* _Directive_
In exact form, please repeat the records from their opening line down to the line with "sc.view_settings.exposure = 4.72", including that line.

* _Data provided_
::::::::::
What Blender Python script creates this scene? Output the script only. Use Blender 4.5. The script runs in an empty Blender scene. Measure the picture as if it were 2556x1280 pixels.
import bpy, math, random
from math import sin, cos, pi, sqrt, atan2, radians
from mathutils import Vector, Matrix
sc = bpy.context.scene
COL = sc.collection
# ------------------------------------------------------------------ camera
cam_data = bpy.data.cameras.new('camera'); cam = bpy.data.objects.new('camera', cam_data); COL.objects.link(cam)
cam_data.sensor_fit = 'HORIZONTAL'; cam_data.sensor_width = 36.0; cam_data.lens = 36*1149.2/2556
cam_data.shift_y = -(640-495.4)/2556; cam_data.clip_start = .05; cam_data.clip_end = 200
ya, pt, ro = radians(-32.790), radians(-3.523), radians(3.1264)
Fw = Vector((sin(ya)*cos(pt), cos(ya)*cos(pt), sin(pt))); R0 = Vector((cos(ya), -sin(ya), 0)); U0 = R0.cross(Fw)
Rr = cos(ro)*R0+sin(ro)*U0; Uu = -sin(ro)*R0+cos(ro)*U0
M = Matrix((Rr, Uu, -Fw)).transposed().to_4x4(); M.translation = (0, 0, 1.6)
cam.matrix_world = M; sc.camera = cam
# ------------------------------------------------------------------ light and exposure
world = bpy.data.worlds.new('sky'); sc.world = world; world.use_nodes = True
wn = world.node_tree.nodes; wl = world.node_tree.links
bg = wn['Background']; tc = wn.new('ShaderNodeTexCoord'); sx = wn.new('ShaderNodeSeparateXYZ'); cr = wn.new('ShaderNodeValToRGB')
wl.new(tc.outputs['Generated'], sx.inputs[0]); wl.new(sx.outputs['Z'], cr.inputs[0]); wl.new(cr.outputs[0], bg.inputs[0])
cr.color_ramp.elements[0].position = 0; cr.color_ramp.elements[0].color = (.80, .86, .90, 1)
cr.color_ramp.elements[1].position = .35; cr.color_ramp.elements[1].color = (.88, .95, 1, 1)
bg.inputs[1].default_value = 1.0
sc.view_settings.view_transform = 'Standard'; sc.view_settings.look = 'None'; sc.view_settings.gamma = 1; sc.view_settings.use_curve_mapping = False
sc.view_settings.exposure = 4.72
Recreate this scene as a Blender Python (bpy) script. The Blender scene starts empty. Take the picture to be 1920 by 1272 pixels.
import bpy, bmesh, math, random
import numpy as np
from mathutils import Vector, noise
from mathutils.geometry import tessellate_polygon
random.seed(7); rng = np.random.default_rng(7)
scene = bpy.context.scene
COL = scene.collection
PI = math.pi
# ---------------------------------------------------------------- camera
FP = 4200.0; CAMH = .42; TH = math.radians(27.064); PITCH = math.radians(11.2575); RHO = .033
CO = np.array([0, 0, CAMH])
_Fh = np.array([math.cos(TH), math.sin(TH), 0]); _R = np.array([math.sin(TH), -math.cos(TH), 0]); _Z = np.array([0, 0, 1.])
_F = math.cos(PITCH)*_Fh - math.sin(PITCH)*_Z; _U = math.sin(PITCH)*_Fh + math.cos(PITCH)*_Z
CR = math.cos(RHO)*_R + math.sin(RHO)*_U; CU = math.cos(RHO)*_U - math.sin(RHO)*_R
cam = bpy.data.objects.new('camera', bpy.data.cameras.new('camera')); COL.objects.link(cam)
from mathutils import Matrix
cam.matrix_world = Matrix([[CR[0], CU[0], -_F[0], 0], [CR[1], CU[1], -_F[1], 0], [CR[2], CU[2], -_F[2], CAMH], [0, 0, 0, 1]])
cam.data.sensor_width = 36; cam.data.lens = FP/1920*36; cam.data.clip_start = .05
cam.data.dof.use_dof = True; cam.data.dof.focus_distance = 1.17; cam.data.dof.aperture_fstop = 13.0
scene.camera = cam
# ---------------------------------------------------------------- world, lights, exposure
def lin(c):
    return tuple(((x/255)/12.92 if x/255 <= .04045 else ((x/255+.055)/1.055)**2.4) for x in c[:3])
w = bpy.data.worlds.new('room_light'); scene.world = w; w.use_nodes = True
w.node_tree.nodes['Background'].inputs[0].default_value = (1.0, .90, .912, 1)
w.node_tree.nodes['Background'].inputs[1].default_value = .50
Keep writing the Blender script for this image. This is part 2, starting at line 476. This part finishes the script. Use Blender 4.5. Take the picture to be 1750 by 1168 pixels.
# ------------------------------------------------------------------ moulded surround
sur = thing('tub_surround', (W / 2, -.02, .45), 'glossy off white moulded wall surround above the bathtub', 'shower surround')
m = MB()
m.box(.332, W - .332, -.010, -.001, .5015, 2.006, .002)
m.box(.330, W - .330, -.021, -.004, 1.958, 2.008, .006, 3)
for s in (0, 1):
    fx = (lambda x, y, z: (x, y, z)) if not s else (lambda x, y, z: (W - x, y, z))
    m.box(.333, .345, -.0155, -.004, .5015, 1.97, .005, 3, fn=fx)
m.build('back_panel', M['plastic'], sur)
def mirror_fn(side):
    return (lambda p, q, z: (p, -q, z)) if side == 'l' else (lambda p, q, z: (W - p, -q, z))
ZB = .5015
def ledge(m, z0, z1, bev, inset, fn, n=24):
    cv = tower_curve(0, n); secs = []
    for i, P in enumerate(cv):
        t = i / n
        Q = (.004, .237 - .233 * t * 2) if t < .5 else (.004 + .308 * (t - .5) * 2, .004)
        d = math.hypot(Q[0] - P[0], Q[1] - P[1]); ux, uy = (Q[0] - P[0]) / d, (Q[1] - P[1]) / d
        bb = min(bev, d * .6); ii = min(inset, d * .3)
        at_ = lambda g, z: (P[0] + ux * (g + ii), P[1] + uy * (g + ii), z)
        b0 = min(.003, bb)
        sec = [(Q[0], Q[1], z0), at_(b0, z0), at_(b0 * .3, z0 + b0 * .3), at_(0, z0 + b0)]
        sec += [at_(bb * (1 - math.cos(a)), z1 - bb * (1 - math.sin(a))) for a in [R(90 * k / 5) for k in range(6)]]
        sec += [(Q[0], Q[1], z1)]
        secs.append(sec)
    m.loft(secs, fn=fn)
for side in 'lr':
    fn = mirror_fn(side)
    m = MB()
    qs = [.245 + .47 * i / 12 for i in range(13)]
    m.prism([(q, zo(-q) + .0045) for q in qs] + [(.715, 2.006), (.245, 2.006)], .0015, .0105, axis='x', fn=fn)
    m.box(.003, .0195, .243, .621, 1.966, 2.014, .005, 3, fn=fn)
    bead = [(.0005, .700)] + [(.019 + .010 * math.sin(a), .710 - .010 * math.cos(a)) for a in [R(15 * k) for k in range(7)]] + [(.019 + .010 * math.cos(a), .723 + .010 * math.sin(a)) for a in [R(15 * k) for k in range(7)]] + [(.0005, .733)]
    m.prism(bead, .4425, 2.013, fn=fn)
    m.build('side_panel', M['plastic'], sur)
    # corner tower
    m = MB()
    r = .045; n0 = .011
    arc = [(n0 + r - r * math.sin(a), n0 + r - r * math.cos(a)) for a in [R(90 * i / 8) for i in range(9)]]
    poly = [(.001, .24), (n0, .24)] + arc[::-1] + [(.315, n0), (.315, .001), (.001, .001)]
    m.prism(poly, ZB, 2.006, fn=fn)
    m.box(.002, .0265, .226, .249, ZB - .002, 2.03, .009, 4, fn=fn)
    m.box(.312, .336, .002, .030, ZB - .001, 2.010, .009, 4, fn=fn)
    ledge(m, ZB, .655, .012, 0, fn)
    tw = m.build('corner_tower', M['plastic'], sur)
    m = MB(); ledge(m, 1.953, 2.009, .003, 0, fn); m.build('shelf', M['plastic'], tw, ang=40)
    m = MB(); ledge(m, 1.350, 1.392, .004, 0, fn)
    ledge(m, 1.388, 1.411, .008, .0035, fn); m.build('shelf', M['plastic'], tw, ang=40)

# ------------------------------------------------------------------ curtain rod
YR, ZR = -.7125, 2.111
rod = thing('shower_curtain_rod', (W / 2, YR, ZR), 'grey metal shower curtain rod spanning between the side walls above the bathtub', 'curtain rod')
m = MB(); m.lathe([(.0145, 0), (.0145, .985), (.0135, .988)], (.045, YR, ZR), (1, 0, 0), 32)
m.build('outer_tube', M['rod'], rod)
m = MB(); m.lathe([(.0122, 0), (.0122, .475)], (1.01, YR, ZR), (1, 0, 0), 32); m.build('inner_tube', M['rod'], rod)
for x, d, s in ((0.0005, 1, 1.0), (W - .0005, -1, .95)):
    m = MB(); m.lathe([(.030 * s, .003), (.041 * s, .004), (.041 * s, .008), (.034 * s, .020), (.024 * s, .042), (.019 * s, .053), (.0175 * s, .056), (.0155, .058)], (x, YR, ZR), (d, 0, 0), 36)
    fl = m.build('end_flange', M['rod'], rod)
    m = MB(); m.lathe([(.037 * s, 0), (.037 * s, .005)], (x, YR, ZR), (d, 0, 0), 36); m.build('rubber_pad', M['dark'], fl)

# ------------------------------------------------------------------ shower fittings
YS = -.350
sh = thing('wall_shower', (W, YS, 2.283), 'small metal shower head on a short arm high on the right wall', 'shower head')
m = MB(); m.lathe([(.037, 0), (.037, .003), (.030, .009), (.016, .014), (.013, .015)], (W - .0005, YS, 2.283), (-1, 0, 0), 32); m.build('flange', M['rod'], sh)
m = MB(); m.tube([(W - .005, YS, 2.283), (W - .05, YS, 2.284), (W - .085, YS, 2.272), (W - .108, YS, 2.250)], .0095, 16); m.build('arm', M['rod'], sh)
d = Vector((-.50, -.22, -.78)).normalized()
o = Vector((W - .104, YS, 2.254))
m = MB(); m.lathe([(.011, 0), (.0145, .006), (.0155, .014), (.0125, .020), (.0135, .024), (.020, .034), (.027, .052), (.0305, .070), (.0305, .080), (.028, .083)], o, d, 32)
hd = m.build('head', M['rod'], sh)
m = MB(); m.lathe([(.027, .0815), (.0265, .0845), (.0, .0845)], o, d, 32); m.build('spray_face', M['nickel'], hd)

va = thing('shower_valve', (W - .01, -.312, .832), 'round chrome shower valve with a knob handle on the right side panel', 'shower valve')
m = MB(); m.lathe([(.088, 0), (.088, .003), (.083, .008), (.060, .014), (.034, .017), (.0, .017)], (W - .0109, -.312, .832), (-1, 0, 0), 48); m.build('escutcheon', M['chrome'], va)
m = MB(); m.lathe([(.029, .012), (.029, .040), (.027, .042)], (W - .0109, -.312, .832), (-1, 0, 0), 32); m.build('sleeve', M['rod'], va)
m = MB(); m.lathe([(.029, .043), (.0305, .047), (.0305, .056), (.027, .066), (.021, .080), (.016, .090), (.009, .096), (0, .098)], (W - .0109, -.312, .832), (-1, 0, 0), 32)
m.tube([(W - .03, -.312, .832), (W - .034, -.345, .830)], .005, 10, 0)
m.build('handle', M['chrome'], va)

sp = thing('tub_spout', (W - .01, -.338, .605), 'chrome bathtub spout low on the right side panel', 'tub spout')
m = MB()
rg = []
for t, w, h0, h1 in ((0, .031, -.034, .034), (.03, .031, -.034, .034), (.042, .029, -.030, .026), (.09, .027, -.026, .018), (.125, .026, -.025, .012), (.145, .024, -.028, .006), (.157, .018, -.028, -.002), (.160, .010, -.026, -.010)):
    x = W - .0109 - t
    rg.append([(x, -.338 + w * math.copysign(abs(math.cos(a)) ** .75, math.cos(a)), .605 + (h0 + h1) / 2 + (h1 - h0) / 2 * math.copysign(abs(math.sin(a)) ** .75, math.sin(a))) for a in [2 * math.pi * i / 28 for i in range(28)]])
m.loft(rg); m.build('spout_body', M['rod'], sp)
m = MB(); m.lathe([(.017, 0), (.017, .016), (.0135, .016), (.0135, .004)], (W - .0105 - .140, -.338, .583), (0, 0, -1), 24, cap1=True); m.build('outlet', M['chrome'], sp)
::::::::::
* _Task answer_
What Blender Python script creates this scene? Output the script only. Use Blender 4.5. The script runs in an empty Blender scene. Measure the picture as if it were 2556x1280 pixels.
import bpy, math, random
from math import sin, cos, pi, sqrt, atan2, radians
from mathutils import Vector, Matrix
sc = bpy.context.scene
COL = sc.collection
# ------------------------------------------------------------------ camera
cam_data = bpy.data.cameras.new('camera'); cam = bpy.data.objects.new('camera', cam_data); COL.objects.link(cam)
cam_data.sensor_fit = 'HORIZONTAL'; cam_data.sensor_width = 36.0; cam_data.lens = 36*1149.2/2556
cam_data.shift_y = -(640-495.4)/2556; cam_data.clip_start = .05; cam_data.clip_end = 200
ya, pt, ro = radians(-32.790), radians(-3.523), radians(3.1264)
Fw = Vector((sin(ya)*cos(pt), cos(ya)*cos(pt), sin(pt))); R0 = Vector((cos(ya), -sin(ya), 0)); U0 = R0.cross(Fw)
Rr = cos(ro)*R0+sin(ro)*U0; Uu = -sin(ro)*R0+cos(ro)*U0
M = Matrix((Rr, Uu, -Fw)).transposed().to_4x4(); M.translation = (0, 0, 1.6)
cam.matrix_world = M; sc.camera = cam
# ------------------------------------------------------------------ light and exposure
world = bpy.data.worlds.new('sky'); sc.world = world; world.use_nodes = True
wn = world.node_tree.nodes; wl = world.node_tree.links
bg = wn['Background']; tc = wn.new('ShaderNodeTexCoord'); sx = wn.new('ShaderNodeSeparateXYZ'); cr = wn.new('ShaderNodeValToRGB')
wl.new(tc.outputs['Generated'], sx.inputs[0]); wl.new(sx.outputs['Z'], cr.inputs[0]); wl.new(cr.outputs[0], bg.inputs[0])
cr.color_ramp.elements[0].position = 0; cr.color_ramp.elements[0].color = (.80, .86, .90, 1)
cr.color_ramp.elements[1].position = .35; cr.color_ramp.elements[1].color = (.88, .95, 1, 1)
bg.inputs[1].default_value = 1.0
sc.view_settings.view_transform = 'Standard'; sc.view_settings.look = 'None'; sc.view_settings.gamma = 1; sc.view_settings.use_curve_mapping = False
sc.view_settings.exposure = 4.72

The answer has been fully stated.